La alegría que viene de afuera, la que alegra la mesa.
(Lc 14, 1.7-14) Jesús llega a la casa de un fariseo y los comensales observan lo que él comienza a hacer. De la misma manera, él veía lo que ellos hacían. Se trata entonces de un juego de acciones y miradas como preámbulo para la pedagogía de Dios. Jesús predica luego de observar lo cotidiano, la vida de los hombres y mujeres que lo rodean. Por eso, sus palabras están preñadas de realismo y abren horizontes que permiten ver siempre más allá de toda lógica y toda seguridad.
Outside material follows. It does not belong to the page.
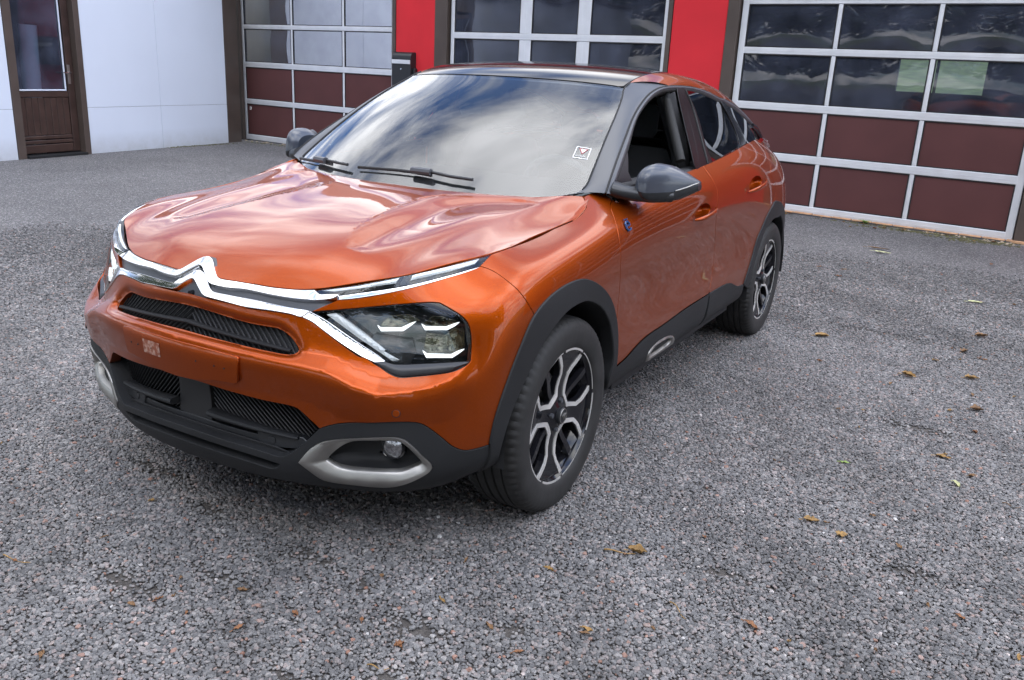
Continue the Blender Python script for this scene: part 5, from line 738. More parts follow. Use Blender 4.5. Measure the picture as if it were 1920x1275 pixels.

La parábola del Reino es esta vez un banquete de bodas. La alegría debe ser la característica principal. Sin embargo, el “problema” no lo genera quienes invitan, los que ofrecen la comida, sino los invitados, que más que venir a celebrar, se pone en evidencia algunas otras razones: ocupar puestos importantes para ser vistos. Ellos y nosotros estamos llenos de estos signos de aparente atracción y de engañoso camino a la felicidad y la realización. Jesús nos advierte y nos dice que estemos atentos y precavidos a no dejarnos orientar por la vanidad que nos lleva hacia los primeros puestos, hacia la fragilidad del éxito impulsado por el egoísmo y la autorreferencia. Somos invitados a un banquete y no es justo distraernos de esta invitación. Llegamos para compartir la comida, las risas, las alegrías, la vida. La pretensión nos distrae del vivir.
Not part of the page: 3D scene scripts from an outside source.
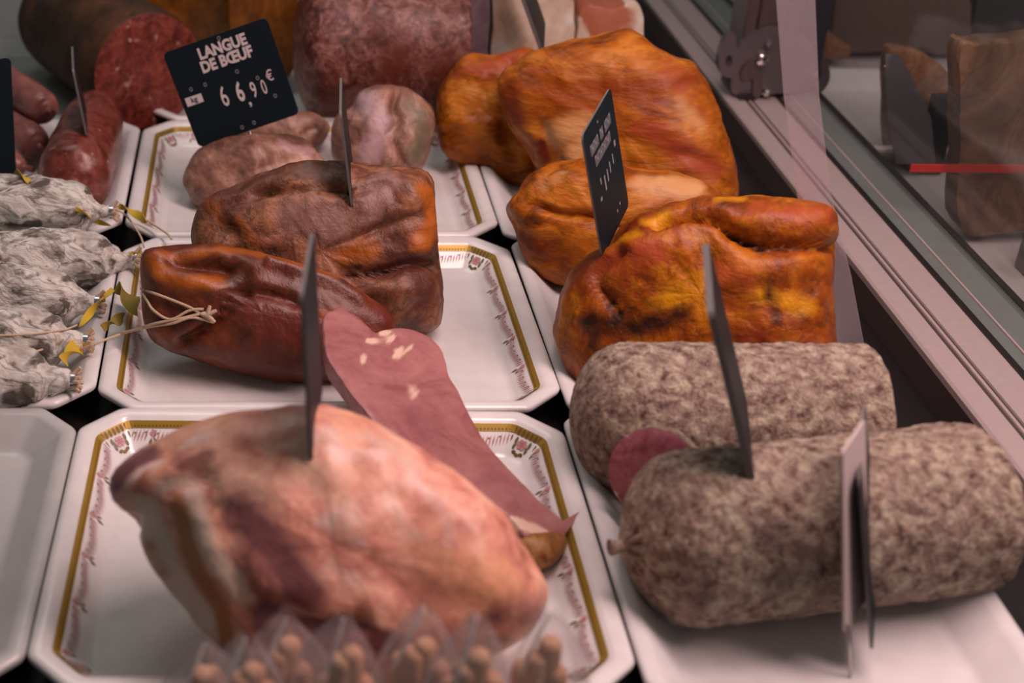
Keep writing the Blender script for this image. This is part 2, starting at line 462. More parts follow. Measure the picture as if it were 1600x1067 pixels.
# ------------------------------------------------------------------ the meats
M_ham = meat('pink_cooked_ham', [alb(140, 70, 60, 1.4), alb(186, 108, 92, 1.4), alb(214, 146, 124, 1.4)], 15,
             [(.70, .53, .43, 1), (.44, .19, .08, 1), alb(112, 58, 58, 1.3), (.80, .56, .50, 1)], .42, .40, 60, coat=.14, mott=(alb(204, 128, 96, 1.4), 7, .48, .70), grain=.15)
M_smok = meat('dark_smoked_ham', [alb(50, 20, 11, 1.25), alb(106, 52, 32, 1.25), alb(148, 86, 60, 1.25)], 17,
              [alb(150, 68, 16, 1.25), alb(122, 76, 68, 1.25)], .46, .65, 60, coat=.06, mott=(alb(72, 28, 18, 1.25), 11, .48, .62), grain=.5)
M_smokf = meat('red_smoked_ham', [alb(54, 18, 7, 1.2), alb(96, 36, 16, 1.2), alb(136, 58, 24, 1.2)], 12,
               [alb(146, 64, 10, 1.2), alb(88, 26, 18, 1.2)], .40, .5, 70, coat=.14, mott=(alb(78, 22, 12, 1.2), 8, .46, .62), grain=.4)
M_oran = meat('orange_ham', [alb(98, 36, 3), alb(166, 77, 9), alb(198, 110, 36)], 13,
              [alb(152, 56, 28), alb(200, 126, 80), alb(96, 24, 6)], .42, .6, 55, coat=.06, mott=(alb(132, 48, 8), 9, .47, .60), stretch=(.5, 1, 1.7), grain=.3, spec=.22)
M_oranf = meat('glossy_orange_ham', [alb(70, 24, 2), alb(150, 62, 4), alb(196, 104, 12)], 15,
               [alb(204, 118, 8), alb(158, 58, 26), alb(48, 14, 3)], .42, .7, 50, coat=.08, mott=(alb(118, 38, 8), 12, .47, .60), grain=.4, spec=.28)
M_tong = meat('cooked_tongue', [albn(84, 52, 42, 1.2), albn(132, 90, 74, 1.2), albn(176, 132, 112, 1.2)], 16,
              [albn(156, 122, 122, 1.2), albn(92, 80, 62, 1.2)], .42, .5, 80, coat=.12, mott=(albn(116, 70, 52, 1.2), 12, .46, .64), grain=.4)
M_sal = meat('floured_salami', [alb(84, 46, 42), alb(152, 112, 98), alb(196, 158, 136)], 120, (), .75, 1.0, 150, coat=0, dist=.4, mott=(alb(132, 90, 84), 22, .52, .75), grain=.3)
M_salcut = meat('salami_cut', [alb(125, 50, 60), alb(160, 74, 86), alb(178, 96, 104)], 60, (), .4, .2, 120, spots=(alb(225, 180, 175), 75, .60), grain=0)
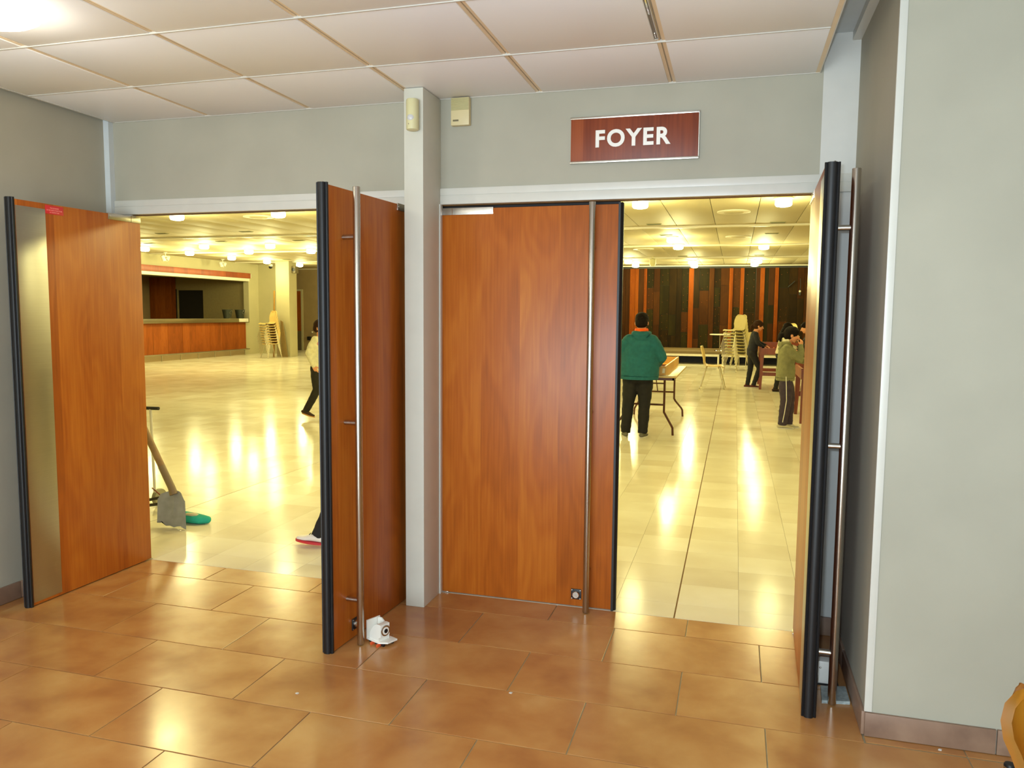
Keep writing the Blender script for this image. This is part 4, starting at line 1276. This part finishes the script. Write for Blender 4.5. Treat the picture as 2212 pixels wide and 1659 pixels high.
def shoe_obj(parent, ankle, yaw, pitch, L, mat, solemat, lab=None, spots_mat=None):
    """heel below the ankle, toe along +y of the local frame turned by yaw"""
    m = Matrix.Translation(Vector(ankle)) @ Matrix.Rotation(yaw, 4, 'Z') @ Matrix.Rotation(pitch, 4, 'X')
    h = L*0.20
    up = MB().loft([(0, -L*0.24, -h*0.55), (0, -L*0.1, -h*0.35), (0, L*0.15, -h*0.45), (0, L*0.42, -h*0.72), (0, L*0.62, -h*0.80)],
                   [(L*0.12, L*0.10), (L*0.135, L*0.135), (L*0.15, L*0.115), (L*0.165, L*0.075), (L*0.13, L*0.055)], (1, 0, 0), 14)
    up.loft([(0, -L*0.08, -h*0.3), (0, -L*0.07, h*0.45)], [(L*0.12, L*0.15), (L*0.125, L*0.155)], (1, 0, 0), 12)
    up.xf(m)
    me = remesh_to('shoe', up, mat, max(0.006, L*0.03), 3)
    o = link('shoe', me, parent)
    if lab: o['label'] = lab
    pts = []
    for k in range(20):
        a = 2*PI*k/20
        y = L*0.22+math.sin(a)*L*0.50
        wv = L*(0.165+0.02*math.sin(a))*math.cos(a)
        pts.append((wv, y))
    so = MB().prism(pts, -h*1.32, -h*0.98, 'Z').xf(m).obj('sole', solemat, o)
    ln = MB()
    for k in range(4):
        ln.tube([(-L*0.07, L*(0.02+0.075*k), -h*0.45+L*(0.105-0.014*k)+L*0.022), (L*0.07, L*(0.05+0.075*k), -h*0.45+L*(0.105-0.014*k)+L*0.022)], L*0.012, 6)
    ln.xf(m).obj('laces', solemat if not spots_mat else spots_mat, o)
    return o

SK = plain('skin', rgb(226, 158, 116), 0.5, var=0.04)
SK2 = plain('skin_warm', rgb(212, 138, 92), 0.5, var=0.04)
def fabric(name, col, var=0.12, rough=0.85, sc=25):
    return plain(name, col, rough, var=var, scale=sc)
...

La invitación al banquete es un modo de decir que todos somos dignos de la misma mesa y del mismo alimento. Sin embargo, Jesús no habla de la igualdad entre todos sino del “último puesto”. Desde “el último puesto” se ve quien llega al final, desde allí hay mayor movilidad para atender y servir, y desde allí podemos captar mejor la verdad de cada uno. Cuando las Escrituras se leen desde y con los últimos se entiende mejor, se vive mejor y se realiza mejor.
Pero Jesús no se queda satisfecho con esta primera constatación. Él quiere educar nuestro corazón y nuestros afectos para transformarlos en semilla del Reino del Padre. Ahora, el maestro propone invitar no a aquellos y aquellas que satisfacen nuestras necesidades y que nos conocen bien; los invitados deben ser aquellos que necesitan de nosotros, que no sabemos quienes son, pero si tenemos casa y mesa, debemos conocerlos. La lógica de Jesús es de arriba hacia abajo (encarnación) y de encuentro con todos/as (cruz) para alegrarnos en la mesa compartida (Resurrección). Una lógica que rompe todo sistema porque va más allá de nuestras relaciones “justas y recíprocas”.
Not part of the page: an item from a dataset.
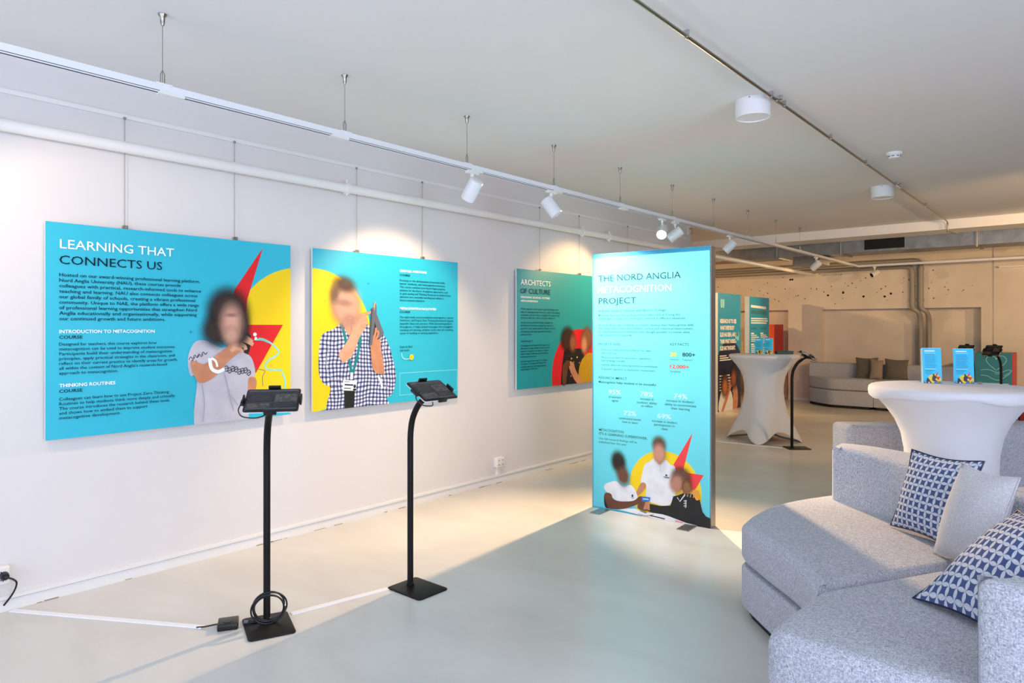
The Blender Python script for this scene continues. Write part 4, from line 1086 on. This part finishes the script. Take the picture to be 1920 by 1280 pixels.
# power adapter, coil and floor strips
ad = thing('power_adapter', 'black square power adapter on the floor beside the front left stand', 'adapter', (1.032, 1.588, 0), (0, 0, R(60)))
mb = MB(); mb.rbox(-.046, .046, -.046, .046, 0, .032, .006, 'black_plastic'); mb.build('body', ad, smooth=40)
mb = MB(); mb.tube(arc_pts := [(.022*math.cos(R(a_)), -.01+.022*math.sin(R(a_)), .0325) for a_ in range(200, 345, 15)], .0015, 'dark_hole', 6); mb.build('embossed_mark', ad)
mb = MB(); mb.tube(smooth_poly([(-.046, .010, .016), (-.07, .012, .014), (-.10, .02, .008), (-.14, .034, .004)], 4, False), .004, 'black_plastic', 8); mb.build('cord', ad, smooth=60)
co = thing('cable_coil', 'black cable coiled at the foot of the front left stand', 'cable', (1.125, 1.742, .0))
fd = Vector((math.cos(R(-28)), math.sin(R(-28)), 0)); sd = Vector((-fd.y, fd.x, 0))
pts = []
for k in range(4*36+1):
    an = 2*PI*k/36; tn = k/36
    rr = .064+.005*math.sin(tn*2.1)+.004*math.sin(an+tn)
    pts.append(fd*(.024+.0065*(tn-1.5))+sd*(rr*1.12*math.cos(an)+.004*math.sin(tn*1.7))+Vector((0, 0, .080+rr*math.sin(an))))
mb = MB(); mb.tube(pts, .0042, 'black_plastic', 8); mb.build('coil', co, smooth=60)
w0 = Vector((1.073, 1.645, .018))-Vector((1.125, 1.742, 0))
for k in range(2):
    mb = MB(); mb.tube(smooth_poly([tuple(w0+Vector((.002*k, .012*k, 0))), tuple(w0+Vector((.03, .035+.01*k, -.006))), (-.01+.01*k, -.02, .014), (.02, .03*k, .016)], 5, False), .0045, 'black_plastic', 8); mb.build('lead', co, smooth=60)
mb = MB(); mb.tube([tuple(w0), tuple(w0+Vector((.012, .014, -.002)))], .008, 'grey_device', 10); mb.build('connector', co)
def strip(p, q, w, label):
    p = Vector((p[0], p[1], 0)); q = Vector((q[0], q[1], 0)); t = (q-p).normalized(); s_ = Vector((-t.y, t.x, 0))*w/2
    mb = MB(); mb.prism([tuple((p-s_)[:2]), tuple((q-s_)[:2]), tuple((q+s_)[:2]), tuple((p+s_)[:2])], 0, .005, 'tape_white', .0035, 2, bev_bottom=False)
    tag(mb.build('floor_cable_cover'), label, 'cable cover')
strip((.024, .970), (.945, 1.508), .034, 'white cable cover strip on the floor from the left wall to the adapter')
strip((1.128, 1.862), (1.235, 2.385), .034, 'white cable cover strip on the floor between the two front tablet stands')
strip((.30, 8.115), (1.355, 8.18), .03, 'white cable cover strip on the floor leading to the far tablet stand')

# ------------------------------------------------------------------ tables with stretch covers
def make_table(label, loc, rz, cap):
    t = thing('standing_table', label, 'table', loc, (0, 0, rz), 'standing tables in white stretch covers')
    n = 96; mb = MB()
    prof = [(1.078, .405), (1.072, .418), (1.05, .420), (1.035, .412), (1.0, .378), (.95, .335), (.88, .288), (.80, .255), (.70, .236), (.60, .228), (.50, .232), (.40, .246), (.30, .270), (.20, .303), (.10, .338), (0, .370)]
    vs = []; fs = []
    for i, (z, r) in enumerate(prof):
        for k in range(n):
            th = 2*PI*k/n
            lob = abs(math.cos(2*th))**1.6
            sgn = math.cos(2*th)
            lobe = ((1+math.cos(4*th))/2)**1.3
            f = max(0, 1-z/.75)
            amp = f**1.5
            rr = r*(1-.20*amp*(1-lobe)) + .085*amp*lobe
            hem = .135*(1-lobe)**.8
            zz = z if z > .6 else hem + (z/.6)*(.6-hem)
            vs.append((rr*math.cos(th), rr*math.sin(th), zz))
    for i in range(len(prof)-1):
        for k in range(n):
            fs.append((i*n+k, (i+1)*n+k, (i+1)*n+(k+1) % n, i*n+(k+1) % n))
    mb.add(vs, fs, 'stretch_cloth'); mb.build('stretch_skirt', t, smooth=60)
    mb = MB()
    if cap:
        pr = [(0, 1.0835), (.25, 1.0835), (.395, 1.083), (.412, 1.080), (.424, 1.070), (.428, 1.055), (.427, 1.03), (.416, 1.020), (.412, 1.022)]
    else:
        pr = [(0, 1.0805), (.25, 1.0805), (.405, 1.080), (.419, 1.074), (.4215, 1.06), (.421, 1.045), (.414, 1.037)]
    pr = pr[1:]
    vs = [(0, 0, 1.0835 if cap else 1.0805)]; fs = []
    for i, (r, z) in enumerate(pr):
        for k in range(n):
            th = 2*PI*k/n
            dz = (.010*math.sin(3*th+.7)+.006*math.sin(7*th)) if (cap and i >= len(pr)-3) else 0
            vs.append((r*math.cos(th), r*math.sin(th), z+dz))
    fs += [(0, 1+k, 1+(k+1) % n) for k in range(n)]
    for i in range(len(pr)-1):
        for k in range(n): fs.append((1+i*n+k, 1+(i+1)*n+k, 1+(i+1)*n+(k+1) % n, 1+i*n+(k+1) % n))
    mb.add(vs, fs, 'stretch_cloth'); mb.build('top_cover', t, smooth=50)
    mb = MB(); mb.cyl((0, 0, .02), (0, 0, 1.05), .03, 'alu', 14)
    mb.build('pole', t)
    for k in range(4):
        th = PI/2*k
        c = MB(); c.tube([(0, 0, .12), (.2*math.cos(th), .2*math.sin(th), .05), (.425*math.cos(th), .425*math.sin(th), .012)], .012, 'alu', 8); c.build('foot', t)
    return t
make_table('large near standing table in a white stretch cover behind the patterned cushion', (3.522, 4.685, 0), R(20), True)
make_table('far white stretch-covered standing table right of the upright banner', (.965, 8.645, 0), R(12), False)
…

La alegría que produce la retribución es buena pero Jesús nos invita a una alegría mayor: “Invita a los pobres, lisiados, cojos y ciegos”, ellos no te retribuyen en invitaciones pero si en sincera felicidad: “y serás feliz” (v 14). Y así los presenta Jesús, en perfecto paralelismo con “amigos, hermanos, parientes y vecinos ricos” (v 12). La retribución del amor se llama compartir y la justicia de Dios es el dar. La alegría del compartir gratuito, la que viene de fuera, esa es la que perdura, la que crece, la que contagia.